AUGUSTA — State officials said Thursday they remain very much interested in natural gas being brought to more Mainers, even though flaws have torpedoed the state’s award of a multi-million dollar contract to build a pipeline in central Maine.

However, in the wake of the announcement Wednesday that the state has thrown out the award of the natural gas project and will start over, no one seems quite sure what the next step is in tapping into the gas grid.

“The administration, we still believe that getting natural gas to the places here that need and want it is one of the top priorities and one of the ways we can lower people’s energy costs,” said Ken Fletcher, director of the Governor’s Energy Office. “This doesn’t change the direction we’re going. We’re still pursuing (natural gas) and looking at options.”

An appeals panel invalidated the state’s award to Brunswick-based Maine Natural Gas to build a natural gas pipeline to state properties in Augusta that’s capable of expansion to much of the Kennebec Valley. The panel, responding to an appeal filed by competitor Summit Natural Gas of Maine, found that the state’s bid review process was flawed, unfair and illegal.

Rather than award the project to Summit or try to re-score the bids, the state Bureau of General Services instead elected to withdraw the invalidated request for proposals, essentially tossing out all the bids.

Jennifer Smith, a spokeswoman for the state Department of Administrative and Financial Services, which encompasses the Bureau of General Services, said the decision of whether to re-bid the project is being evaluated within the bureau.

“It’s premature to make that determination” whether the project will be put out to bid with a rewritten request for proposals, Smith said.

Maine Natural Gas would seem to be an obvious potential bidder if the project were to be put out to bid again, but company officials were noncommittal Thursday, saying they are evaluating their options.

“If the state issues a new (request for proposals), it will be the third time we’ve been asked to respond, even though we have been ready to lay pipe to the area since early this year,” said Dan Hucko, director of media relations for Iberdrola USA, which is the parent company of Maine Natural Gas and Central Maine Power Co. “So, at this point, Maine Natural Gas has to decide how we want to proceed regardless of what the state does. We are currently communicating with potential business and residential customers throughout the Kennebec Valley, and will make our decision on how we proceed based on the responses we get from them.”

Summit Natural Gas of Maine officials said they expect to offer a bid if and when the state issues a new request for proposals.

Tim Johnston, chief strategy officer and executive vice president of Colorado-based Summit Utilities, parent company of Summit Natural Gas of Maine, said the firm would have no hesitancy to bid on another state project, despite the flaws discovered in the previous review process by the appeals panel.

“One thing we’d really like to be able to do is have a process, as came out in the appeals process (as something that could help), that includes a pre-bid conference, to be able to ask questions.
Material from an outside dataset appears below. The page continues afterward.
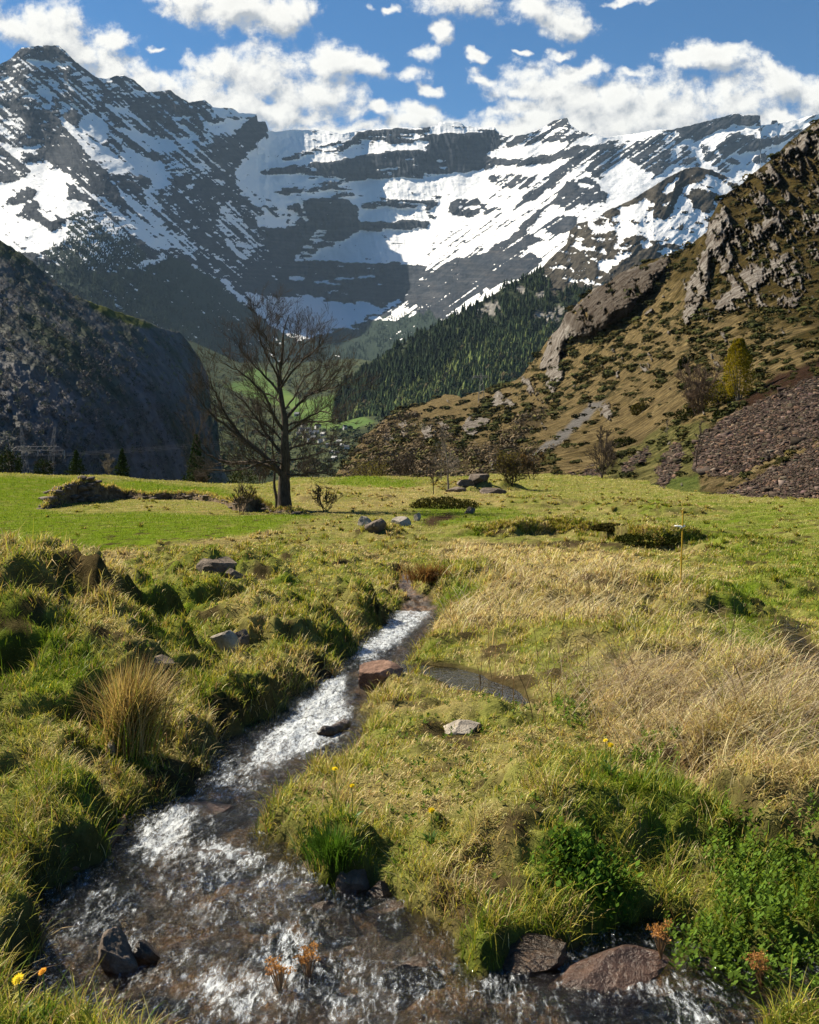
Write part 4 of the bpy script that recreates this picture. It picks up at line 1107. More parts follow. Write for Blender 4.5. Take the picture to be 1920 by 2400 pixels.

One of the things incumbent on all parties bidding will be to look at the request for proposals, and if there are any questions or issues, have a chance to discuss them,” he said.

The request for proposals that Maine Natural Gas won, only to have it invalidated, was actually the second related request from the state Bureau of General Services. Testimony during the appeals hearing indicated the first request for proposals, which also included other state facilities such as the Maine State Prison in Warren, was partially withdrawn by the state, removing the link from Windsor to Augusta from the request.

Bureau of General Services Director Donald McCormack, in a letter to the gas companies that bid on the request for proposals to bring gas to Augusta, said the appeals panel decision “represents the final agency action in this matter and as such may be eligible for judicial review.”

His letter said the parties have 30 days to petition the courts. Smith initially disputed that such a court appeal was allowed, but conceded on Thursday that it is.

Asked if Maine Natural Gas planned to take legal action against the state, Hucko said only: “We continue to evaluate our options and will decide on a course of action in the near future.”

While Fletcher declined to discuss the state’s request for proposals, he did say the state could serve as an “anchor” user for a natural gas distribution system in central Maine.

“You’ve usually got to have that anchor load, a major user, then build out from that. That’s a very important part in that economic equation,” Fletcher said of a natural gas distribution system. “We think state government use is critical, both in lowering the costs to taxpayers by lowering the state’s energy costs, but also as a catalyst to cause investments to be made. It’s not like we need to use public money to build the infrastructure out. If the economics are there, private money will build it out.”

Fletcher said the state will continue to work to encourage private investors to bring natural gas to more of the state.

“We’re going to work consistently and do what we can at the state level,” Fletcher said. “People from Maine, who are pretty bright, see this as a good energy source.”